(Exercise instructions)
Would you transcribe all of the data exactly, down to the last character?

━━━━━ Data block

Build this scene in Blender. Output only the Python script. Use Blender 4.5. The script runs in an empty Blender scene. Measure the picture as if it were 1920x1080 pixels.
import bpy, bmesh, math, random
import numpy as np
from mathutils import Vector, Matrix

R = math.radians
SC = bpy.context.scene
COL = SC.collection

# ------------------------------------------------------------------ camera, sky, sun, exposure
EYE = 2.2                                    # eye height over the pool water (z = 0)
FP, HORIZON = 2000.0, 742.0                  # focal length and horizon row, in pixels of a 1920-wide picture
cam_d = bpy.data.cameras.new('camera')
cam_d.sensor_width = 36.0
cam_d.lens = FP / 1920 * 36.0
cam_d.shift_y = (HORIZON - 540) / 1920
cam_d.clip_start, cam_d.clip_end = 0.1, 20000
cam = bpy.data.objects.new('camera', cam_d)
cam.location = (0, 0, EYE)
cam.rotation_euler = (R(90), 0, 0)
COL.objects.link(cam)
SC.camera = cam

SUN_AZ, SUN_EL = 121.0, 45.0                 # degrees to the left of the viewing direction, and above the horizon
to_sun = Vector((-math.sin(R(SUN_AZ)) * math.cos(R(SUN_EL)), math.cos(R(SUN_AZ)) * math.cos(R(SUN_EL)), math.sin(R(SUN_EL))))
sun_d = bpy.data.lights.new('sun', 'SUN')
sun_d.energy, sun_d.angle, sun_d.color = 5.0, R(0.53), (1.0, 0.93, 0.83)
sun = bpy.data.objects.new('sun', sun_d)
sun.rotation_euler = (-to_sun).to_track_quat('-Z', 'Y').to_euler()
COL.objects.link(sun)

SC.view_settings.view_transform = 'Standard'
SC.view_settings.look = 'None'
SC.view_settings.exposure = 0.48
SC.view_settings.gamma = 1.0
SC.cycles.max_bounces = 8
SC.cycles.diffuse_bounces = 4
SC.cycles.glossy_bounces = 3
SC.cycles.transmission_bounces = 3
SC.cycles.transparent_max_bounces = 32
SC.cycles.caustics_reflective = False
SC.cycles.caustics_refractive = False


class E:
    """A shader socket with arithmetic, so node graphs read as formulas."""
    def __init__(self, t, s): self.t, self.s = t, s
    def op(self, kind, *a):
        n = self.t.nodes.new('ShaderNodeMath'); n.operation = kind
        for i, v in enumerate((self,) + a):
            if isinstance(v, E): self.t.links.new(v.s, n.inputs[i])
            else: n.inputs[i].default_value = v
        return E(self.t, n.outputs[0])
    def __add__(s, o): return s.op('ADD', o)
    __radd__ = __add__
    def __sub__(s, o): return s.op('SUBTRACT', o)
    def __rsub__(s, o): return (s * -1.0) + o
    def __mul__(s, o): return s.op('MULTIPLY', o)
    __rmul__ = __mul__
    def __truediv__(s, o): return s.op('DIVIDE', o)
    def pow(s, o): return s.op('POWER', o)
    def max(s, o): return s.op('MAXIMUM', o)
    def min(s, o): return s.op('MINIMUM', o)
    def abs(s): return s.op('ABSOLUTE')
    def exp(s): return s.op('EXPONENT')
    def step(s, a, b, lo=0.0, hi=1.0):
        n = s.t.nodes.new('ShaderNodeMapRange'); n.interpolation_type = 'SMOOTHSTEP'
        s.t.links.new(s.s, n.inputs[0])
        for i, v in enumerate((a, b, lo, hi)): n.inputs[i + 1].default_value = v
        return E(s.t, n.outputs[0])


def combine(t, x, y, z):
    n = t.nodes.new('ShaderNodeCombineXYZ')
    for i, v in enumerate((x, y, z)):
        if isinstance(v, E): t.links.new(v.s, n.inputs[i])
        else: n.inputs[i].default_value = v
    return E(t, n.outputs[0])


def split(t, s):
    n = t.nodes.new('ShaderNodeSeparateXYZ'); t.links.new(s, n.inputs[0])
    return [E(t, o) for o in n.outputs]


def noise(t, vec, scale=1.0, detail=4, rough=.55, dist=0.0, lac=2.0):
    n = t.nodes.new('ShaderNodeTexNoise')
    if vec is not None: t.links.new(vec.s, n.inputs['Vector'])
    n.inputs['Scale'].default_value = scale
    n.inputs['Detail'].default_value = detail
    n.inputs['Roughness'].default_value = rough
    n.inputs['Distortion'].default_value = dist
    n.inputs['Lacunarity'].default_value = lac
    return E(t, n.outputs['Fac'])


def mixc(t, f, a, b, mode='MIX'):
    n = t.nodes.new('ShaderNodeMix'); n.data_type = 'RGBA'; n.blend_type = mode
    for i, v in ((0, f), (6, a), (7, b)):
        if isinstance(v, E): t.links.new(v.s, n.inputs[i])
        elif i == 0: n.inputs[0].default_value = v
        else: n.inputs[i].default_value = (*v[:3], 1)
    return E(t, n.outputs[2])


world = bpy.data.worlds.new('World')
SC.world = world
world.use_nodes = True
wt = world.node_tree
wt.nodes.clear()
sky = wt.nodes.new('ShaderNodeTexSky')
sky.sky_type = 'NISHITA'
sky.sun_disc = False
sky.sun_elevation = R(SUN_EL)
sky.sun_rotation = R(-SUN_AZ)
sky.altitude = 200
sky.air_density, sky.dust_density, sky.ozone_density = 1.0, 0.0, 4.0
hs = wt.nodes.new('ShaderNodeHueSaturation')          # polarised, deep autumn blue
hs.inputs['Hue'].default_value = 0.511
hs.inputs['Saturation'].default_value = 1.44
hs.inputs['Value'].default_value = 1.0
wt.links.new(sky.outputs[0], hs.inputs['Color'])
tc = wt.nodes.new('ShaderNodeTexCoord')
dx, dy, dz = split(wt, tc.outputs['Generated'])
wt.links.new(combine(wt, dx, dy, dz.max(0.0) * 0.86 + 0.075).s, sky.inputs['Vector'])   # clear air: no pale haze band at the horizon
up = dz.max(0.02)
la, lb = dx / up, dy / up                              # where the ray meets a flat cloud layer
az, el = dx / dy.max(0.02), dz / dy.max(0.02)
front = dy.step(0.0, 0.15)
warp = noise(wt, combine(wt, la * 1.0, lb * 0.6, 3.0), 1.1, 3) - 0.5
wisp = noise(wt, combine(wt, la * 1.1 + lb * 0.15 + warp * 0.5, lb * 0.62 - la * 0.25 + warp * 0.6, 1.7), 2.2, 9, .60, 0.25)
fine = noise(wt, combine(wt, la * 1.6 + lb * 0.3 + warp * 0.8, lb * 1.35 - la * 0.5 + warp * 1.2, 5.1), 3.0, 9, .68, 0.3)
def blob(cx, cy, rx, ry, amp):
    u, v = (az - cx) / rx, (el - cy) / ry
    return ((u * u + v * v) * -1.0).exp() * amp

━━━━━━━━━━

(Solution to this task)
Build this scene in Blender. Output only the Python script. Use Blender 4.5. The script runs in an empty Blender scene. Measure the picture as if it were 1920x1080 pixels.
import bpy, bmesh, math, random
import numpy as np
from mathutils import Vector, Matrix

R = math.radians
SC = bpy.context.scene
COL = SC.collection

# ------------------------------------------------------------------ camera, sky, sun, exposure
EYE = 2.2                                    # eye height over the pool water (z = 0)
FP, HORIZON = 2000.0, 742.0                  # focal length and horizon row, in pixels of a 1920-wide picture
cam_d = bpy.data.cameras.new('camera')
cam_d.sensor_width = 36.0
cam_d.lens = FP / 1920 * 36.0
cam_d.shift_y = (HORIZON - 540) / 1920
cam_d.clip_start, cam_d.clip_end = 0.1, 20000
cam = bpy.data.objects.new('camera', cam_d)
cam.location = (0, 0, EYE)
cam.rotation_euler = (R(90), 0, 0)
COL.objects.link(cam)
SC.camera = cam

SUN_AZ, SUN_EL = 121.0, 45.0                 # degrees to the left of the viewing direction, and above the horizon
to_sun = Vector((-math.sin(R(SUN_AZ)) * math.cos(R(SUN_EL)), math.cos(R(SUN_AZ)) * math.cos(R(SUN_EL)), math.sin(R(SUN_EL))))
sun_d = bpy.data.lights.new('sun', 'SUN')
sun_d.energy, sun_d.angle, sun_d.color = 5.0, R(0.53), (1.0, 0.93, 0.83)
sun = bpy.data.objects.new('sun', sun_d)
sun.rotation_euler = (-to_sun).to_track_quat('-Z', 'Y').to_euler()
COL.objects.link(sun)

SC.view_settings.view_transform = 'Standard'
SC.view_settings.look = 'None'
SC.view_settings.exposure = 0.48
SC.view_settings.gamma = 1.0
SC.cycles.max_bounces = 8
SC.cycles.diffuse_bounces = 4
SC.cycles.glossy_bounces = 3
SC.cycles.transmission_bounces = 3
SC.cycles.transparent_max_bounces = 32
SC.cycles.caustics_reflective = False
SC.cycles.caustics_refractive = False


class E:
    """A shader socket with arithmetic, so node graphs read as formulas."""
    def __init__(self, t, s): self.t, self.s = t, s
    def op(self, kind, *a):
        n = self.t.nodes.new('ShaderNodeMath'); n.operation = kind
        for i, v in enumerate((self,) + a):
            if isinstance(v, E): self.t.links.new(v.s, n.inputs[i])
            else: n.inputs[i].default_value = v
        return E(self.t, n.outputs[0])
    def __add__(s, o): return s.op('ADD', o)
    __radd__ = __add__
    def __sub__(s, o): return s.op('SUBTRACT', o)
    def __rsub__(s, o): return (s * -1.0) + o
    def __mul__(s, o): return s.op('MULTIPLY', o)
    __rmul__ = __mul__
    def __truediv__(s, o): return s.op('DIVIDE', o)
    def pow(s, o): return s.op('POWER', o)
    def max(s, o): return s.op('MAXIMUM', o)
    def min(s, o): return s.op('MINIMUM', o)
    def abs(s): return s.op('ABSOLUTE')
    def exp(s): return s.op('EXPONENT')
    def step(s, a, b, lo=0.0, hi=1.0):
        n = s.t.nodes.new('ShaderNodeMapRange'); n.interpolation_type = 'SMOOTHSTEP'
        s.t.links.new(s.s, n.inputs[0])
        for i, v in enumerate((a, b, lo, hi)): n.inputs[i + 1].default_value = v
        return E(s.t, n.outputs[0])


def combine(t, x, y, z):
    n = t.nodes.new('ShaderNodeCombineXYZ')
    for i, v in enumerate((x, y, z)):
        if isinstance(v, E): t.links.new(v.s, n.inputs[i])
        else: n.inputs[i].default_value = v
    return E(t, n.outputs[0])


def split(t, s):
    n = t.nodes.new('ShaderNodeSeparateXYZ'); t.links.new(s, n.inputs[0])
    return [E(t, o) for o in n.outputs]


def noise(t, vec, scale=1.0, detail=4, rough=.55, dist=0.0, lac=2.0):
    n = t.nodes.new('ShaderNodeTexNoise')
    if vec is not None: t.links.new(vec.s, n.inputs['Vector'])
    n.inputs['Scale'].default_value = scale
    n.inputs['Detail'].default_value = detail
    n.inputs['Roughness'].default_value = rough
    n.inputs['Distortion'].default_value = dist
    n.inputs['Lacunarity'].default_value = lac
    return E(t, n.outputs['Fac'])


def mixc(t, f, a, b, mode='MIX'):
    n = t.nodes.new('ShaderNodeMix'); n.data_type = 'RGBA'; n.blend_type = mode
    for i, v in ((0, f), (6, a), (7, b)):
        if isinstance(v, E): t.links.new(v.s, n.inputs[i])
        elif i == 0: n.inputs[0].default_value = v
        else: n.inputs[i].default_value = (*v[:3], 1)
    return E(t, n.outputs[2])


world = bpy.data.worlds.new('World')
SC.world = world
world.use_nodes = True
wt = world.node_tree
wt.nodes.clear()
sky = wt.nodes.new('ShaderNodeTexSky')
sky.sky_type = 'NISHITA'
sky.sun_disc = False
sky.sun_elevation = R(SUN_EL)
sky.sun_rotation = R(-SUN_AZ)
sky.altitude = 200
sky.air_density, sky.dust_density, sky.ozone_density = 1.0, 0.0, 4.0
hs = wt.nodes.new('ShaderNodeHueSaturation')          # polarised, deep autumn blue
hs.inputs['Hue'].default_value = 0.511
hs.inputs['Saturation'].default_value = 1.44
hs.inputs['Value'].default_value = 1.0
wt.links.new(sky.outputs[0], hs.inputs['Color'])
tc = wt.nodes.new('ShaderNodeTexCoord')
dx, dy, dz = split(wt, tc.outputs['Generated'])
wt.links.new(combine(wt, dx, dy, dz.max(0.0) * 0.86 + 0.075).s, sky.inputs['Vector'])   # clear air: no pale haze band at the horizon
up = dz.max(0.02)
la, lb = dx / up, dy / up                              # where the ray meets a flat cloud layer
az, el = dx / dy.max(0.02), dz / dy.max(0.02)
front = dy.step(0.0, 0.15)
warp = noise(wt, combine(wt, la * 1.0, lb * 0.6, 3.0), 1.1, 3) - 0.5
wisp = noise(wt, combine(wt, la * 1.1 + lb * 0.15 + warp * 0.5, lb * 0.62 - la * 0.25 + warp * 0.6, 1.7), 2.2, 9, .60, 0.25)
fine = noise(wt, combine(wt, la * 1.6 + lb * 0.3 + warp * 0.8, lb * 1.35 - la * 0.5 + warp * 1.2, 5.1), 3.0, 9, .68, 0.3)
def blob(cx, cy, rx, ry, amp):
    u, v = (az - cx) / rx, (el - cy) / ry
    return ((u * u + v * v) * -1.0).exp() * amp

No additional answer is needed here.